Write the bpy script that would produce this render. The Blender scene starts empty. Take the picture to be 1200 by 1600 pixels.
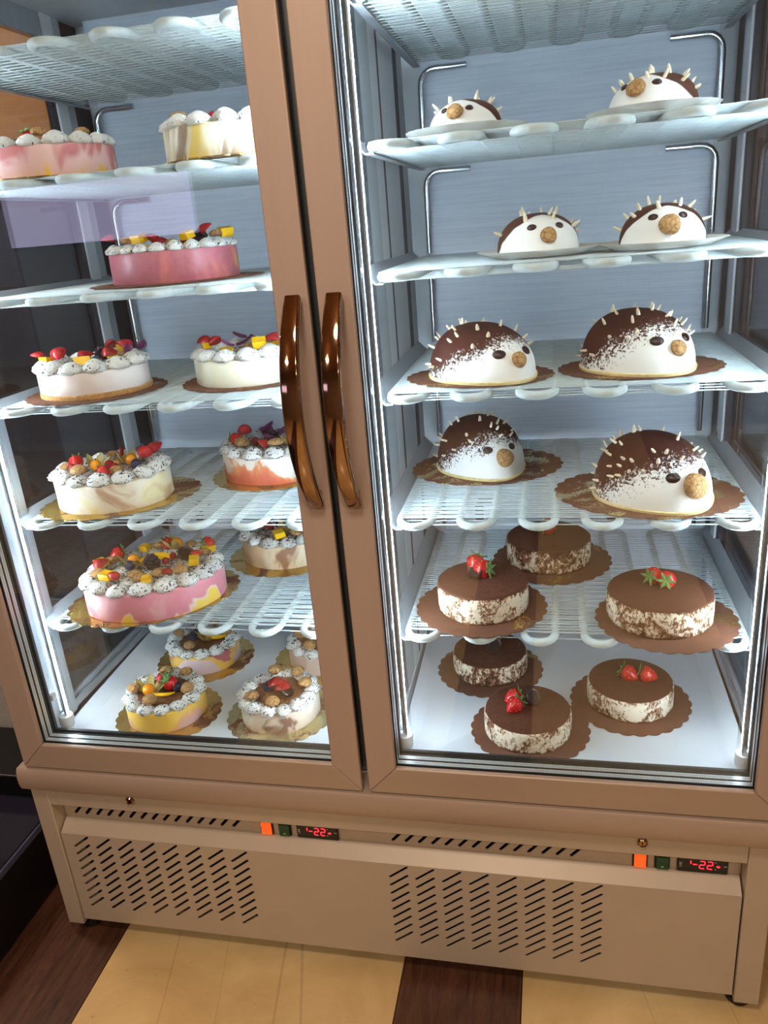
import bpy, bmesh, math, random
from mathutils import Vector, Matrix
PI = math.pi
scn = bpy.context.scene
COL = scn.collection

# ------------------------------------------------------------------ camera
cam_d = bpy.data.cameras.new('camera'); cam = bpy.data.objects.new('camera', cam_d); COL.objects.link(cam)
cam_d.sensor_fit = 'VERTICAL'; cam_d.sensor_height = 36.0; cam_d.sensor_width = 27.0
cam_d.lens = 1211.0 / 1600.0 * 36.0; cam_d.clip_start = 0.02
_R = ((0.97737579, 0.19600597, -0.07948725), (-0.00452877, -0.35632881, -0.93434965), (-0.21146170, 0.91357071, -0.34737949))
_m = Matrix(((_R[0][0], -_R[1][0], -_R[2][0]), (_R[0][1], -_R[1][1], -_R[2][1]), (_R[0][2], -_R[1][2], -_R[2][2])))
cam.matrix_world = Matrix.Translation((0.3189, -1.0563, 1.3646)) @ _m.to_4x4()
scn.camera = cam
# ------------------------------------------------------------------ world, exposure
w = bpy.data.worlds.new('world'); scn.world = w; w.use_nodes = True
w.node_tree.nodes['Background'].inputs[0].default_value = (0.9, 0.8, 0.7, 1)
w.node_tree.nodes['Background'].inputs[1].default_value = 0.10
scn.view_settings.view_transform = 'Standard'; scn.view_settings.look = 'None'
scn.view_settings.gamma = 1.0; scn.view_settings.use_curve_mapping = False
scn.view_settings.exposure = 0.2
LED_POWER = 48.0          # emission strength of the freezer's light strips
ROOM_WATT = 12.0          # each warm ceiling lamp
scn.cycles.transparent_max_bounces = 32
scn.cycles.max_bounces = 10

# ------------------------------------------------------------------ material helpers
def lin(c):
    o = []
    for v in c[:3]:
        v = v / 255.0
        o.append(v / 12.92 if v <= 0.04045 else ((v + 0.055) / 1.055) ** 2.4)
    return (o[0], o[1], o[2], 1.0)

class NT:
    def __init__(s, name):
        s.m = bpy.data.materials.new(name); s.m.use_nodes = True
        s.t = s.m.node_tree; s.b = s.t.nodes['Principled BSDF']; s.out = s.t.nodes['Material Output']
    def n(s, typ, **kw):
        nd = s.t.nodes.new(typ)
        for k, v in kw.items(): setattr(nd, k, v)
        return nd
    def l(s, a, b): s.t.links.new(a, b)
    def setv(s, sock, v):
        if hasattr(v, 'is_linked') or hasattr(v, 'links'): s.l(v, sock)
        else: sock.default_value = v
    def math(s, op, a, b=0.0, clamp=False):
        nd = s.n('ShaderNodeMath', operation=op); nd.use_clamp = clamp
        s.setv(nd.inputs[0], a); s.setv(nd.inputs[1], b); return nd.outputs[0]
    def coord(s, loc=(0, 0, 0), scale=(1, 1, 1), rot=(0, 0, 0), kind='Object'):
        tc = s.n('ShaderNodeTexCoord'); mp = s.n('ShaderNodeMapping')
        mp.inputs['Location'].default_value = loc; mp.inputs['Scale'].default_value = scale; mp.inputs['Rotation'].default_value = rot
        s.l(tc.outputs[kind], mp.inputs['Vector']); return mp.outputs[0]
    def sep(s, kind='Object'):
        tc = s.n('ShaderNodeTexCoord'); sp = s.n('ShaderNodeSeparateXYZ'); s.l(tc.outputs[kind], sp.inputs[0]); return sp.outputs
    def noise(s, vec, scale, detail=4, rough=0.55, dist=0.0):
        nd = s.n('ShaderNodeTexNoise'); s.l(vec, nd.inputs['Vector'])
        nd.inputs['Scale'].default_value = scale; nd.inputs['Detail'].default_value = detail
        nd.inputs['Roughness'].default_value = rough; nd.inputs['Distortion'].default_value = dist
        return nd.outputs['Fac']
    def ramp(s, fac, stops, interp='LINEAR'):
        nd = s.n('ShaderNodeValToRGB'); cr = nd.color_ramp; cr.interpolation = interp
        while len(cr.elements) < len(stops): cr.elements.new(0.5)
        for e, (p, c) in zip(cr.elements, stops):
            e.position = p; e.color = c if len(c) == 4 else (*c, 1)
        s.l(fac, nd.inputs[0]); return nd.outputs[0]
    def mix(s, fac, a, b):
        nd = s.n('ShaderNodeMix', data_type='RGBA')
        s.setv(nd.inputs[0], fac); s.setv(nd.inputs[6], a); s.setv(nd.inputs[7], b); return nd.outputs[2]
    def bump(s, h, strength=0.3, dist=0.002):
        nd = s.n('ShaderNodeBump'); nd.inputs['Strength'].default_value = strength; nd.inputs['Distance'].default_value = dist
        s.l(h, nd.inputs['Height']); s.l(nd.outputs[0], s.b.inputs['Normal'])
    def fin(s, col=None, rough=0.5, metal=0.0, spec=None, coat=0.0):
        if col is not None: s.setv(s.b.inputs['Base Color'], col)
        s.setv(s.b.inputs['Roughness'], rough); s.b.inputs['Metallic'].default_value = metal
        if spec is not None: s.b.inputs['Specular IOR Level'].default_value = spec
        s.b.inputs['Coat Weight'].default_value = coat
        return s.m

def plain(name, c, rough=0.5, metal=0.0, var=0.06, scale=40, bump=0.0, coat=0.0, spec=None, stretch=(1, 1, 1)):
    t = NT(name); v = t.coord(scale=stretch); f = t.noise(v, scale, 3)
    c = lin(c); lo = tuple(x * (1 - var) for x in c[:3]) + (1,); hi = tuple(min(1, x * (1 + var)) for x in c[:3]) + (1,)
    col = t.ramp(f, [(0.3, lo), (0.7, hi)])
    if bump: t.bump(f, bump)
    return t.fin(col, rough, metal, spec, coat)

def emit(name, c, strength):
    t = NT(name); t.fin(lin(c), 0.4)
    t.b.inputs['Emission Color'].default_value = lin(c); t.b.inputs['Emission Strength'].default_value = strength
    return t.m

def glass(name, tint=(1, 1, 1), r0=0.04, rough=0.0):
    t = NT(name); tr = t.n('ShaderNodeBsdfTransparent'); gl = t.n('ShaderNodeBsdfGlossy'); mx = t.n('ShaderNodeMixShader')
    tr.inputs[0].default_value = (*tint, 1); gl.inputs['Roughness'].default_value = rough
    lw = t.n('ShaderNodeLayerWeight'); lw.inputs[0].default_value = 0.5
    p = t.math('POWER', lw.outputs['Facing'], 5.0); p = t.math('MULTIPLY', p, 1 - r0); p = t.math('ADD', p, r0)
    t.l(p, mx.inputs[0]); t.l(tr.outputs[0], mx.inputs[1]); t.l(gl.outputs[0], mx.inputs[2]); t.l(mx.outputs[0], t.out.inputs[0])
    return t.m

# ------------------------------------------------------------------ mesh builder
class MB:
    def __init__(s): s.v = []; s.f = []
    def add(s, vs, fs):
        o = len(s.v); s.v += [tuple(v) for v in vs]; s.f += [tuple(i + o for i in f) for f in fs]; return s
    def box(s, a, b):
        (x0, y0, z0), (x1, y1, z1) = a, b
        x0, x1 = min(x0, x1), max(x0, x1); y0, y1 = min(y0, y1), max(y0, y1); z0, z1 = min(z0, z1), max(z0, z1)
        return s.add([(x0, y0, z0), (x1, y0, z0), (x1, y1, z0), (x0, y1, z0), (x0, y0, z1), (x1, y0, z1), (x1, y1, z1), (x0, y1, z1)],
                     [(0, 3, 2, 1), (4, 5, 6, 7), (0, 1, 5, 4), (1, 2, 6, 5), (2, 3, 7, 6), (3, 0, 4, 7)])
    def prism(s, poly, d, axis):      # polygon in the plane normal to axis, between d[0] and d[1]
        n = len(poly); P = []
        for t in d:
            for (a, b) in poly:
                P.append((t, a, b) if axis == 'x' else (a, t, b) if axis == 'y' else (a, b, t))
        return s.add(P, [tuple(range(n))[::-1], tuple(range(n, 2 * n))] + [(i, (i + 1) % n, n + (i + 1) % n, n + i) for i in range(n)])
    def lathe(s, prof, n=32, c=(0, 0, 0), sx=1, sy=1, fn=None, cap=True):
        vs = []; fs = []; m = len(prof)
        for (r, z) in prof:
            for k in range(n):
                a = 2 * PI * k / n; rr = r * (fn(a, z) if fn else 1)
                vs.append((c[0] + rr * math.cos(a) * sx, c[1] + rr * math.sin(a) * sy, c[2] + z))
        for j in range(m - 1):
            for k in range(n):
                fs.append((j * n + k, j * n + (k + 1) % n, (j + 1) * n + (k + 1) % n, (j + 1) * n + k))
        if cap:
            fs.append(tuple(range(n))[::-1]); fs.append(tuple(range((m - 1) * n, m * n)))
        return s.add(vs, fs)
    def sweep(s, pts, prof, closed=False, up=(0, 0, 1)):   # prof: list of (a,b) or radius
        if not isinstance(prof, list):
            r, n = prof; prof = [(r * math.cos(2 * PI * k / n), r * math.sin(2 * PI * k / n)) for k in range(n)]
        n = len(prof); pts = [Vector(p) for p in pts]; N = len(pts); vs = []; fs = []; upv = Vector(up)
        for i, p in enumerate(pts):
            a = pts[(i - 1) % N] if (closed or i > 0) else p; b = pts[(i + 1) % N] if (closed or i < N - 1) else p
            t = (b - a).normalized(); sd = t.cross(upv)
            if sd.length < 1e-4: sd = Vector((1, 0, 0))
            sd.normalize(); u2 = sd.cross(t)
            for (x, y) in prof: vs.append(p + sd * x + u2 * y)
        for i in range(N if closed else N - 1):
            j = (i + 1) % N
            for k in range(n): fs.append((i * n + k, i * n + (k + 1) % n, j * n + (k + 1) % n, j * n + k))
        if not closed: fs.append(tuple(range(n))[::-1]); fs.append(tuple(range((N - 1) * n, N * n)))
        return s.add(vs, fs)
    def ball(s, r, c=(0, 0, 0), n=12, m=8, sc=(1, 1, 1)):
        prof = [(r * math.sin(PI * j / m) + 1e-5, -r * math.cos(PI * j / m)) for j in range(m + 1)]
        o = len(s.v); s.lathe(prof, n)
        for i in range(o, len(s.v)):
            x, y, z = s.v[i]; s.v[i] = (c[0] + x * sc[0], c[1] + y * sc[1], c[2] + z * sc[2])
        return s
    def mesh(s, name, mat, smooth=False, angle=None):
        me = bpy.data.meshes.new(name); me.from_pydata(s.v, [], s.f); me.validate()
        bm = bmesh.new(); bm.from_mesh(me); bmesh.ops.recalc_face_normals(bm, faces=bm.faces); bm.to_mesh(me); bm.free()
        if mat: me.materials.append(mat)
        if smooth:
            for p in me.polygons: p.use_smooth = True
            if angle is not None:
                me.set_sharp_from_angle(angle=math.radians(angle))
        return me
    def build(s, name, mat, parent=None, smooth=False, angle=40, bevel=0.0, loc=None, rot=None, seg=2):
        return link(name, s.mesh(name, mat, smooth or bevel > 0, angle), parent, loc, rot, bevel, seg)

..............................

◆ Task statement: Copy every line above that includes the string "scene".

◆ Output of the exercise:
Write the bpy script that would produce this render. The Blender scene starts empty. Take the picture to be 1200 by 1600 pixels.
scn = bpy.context.scene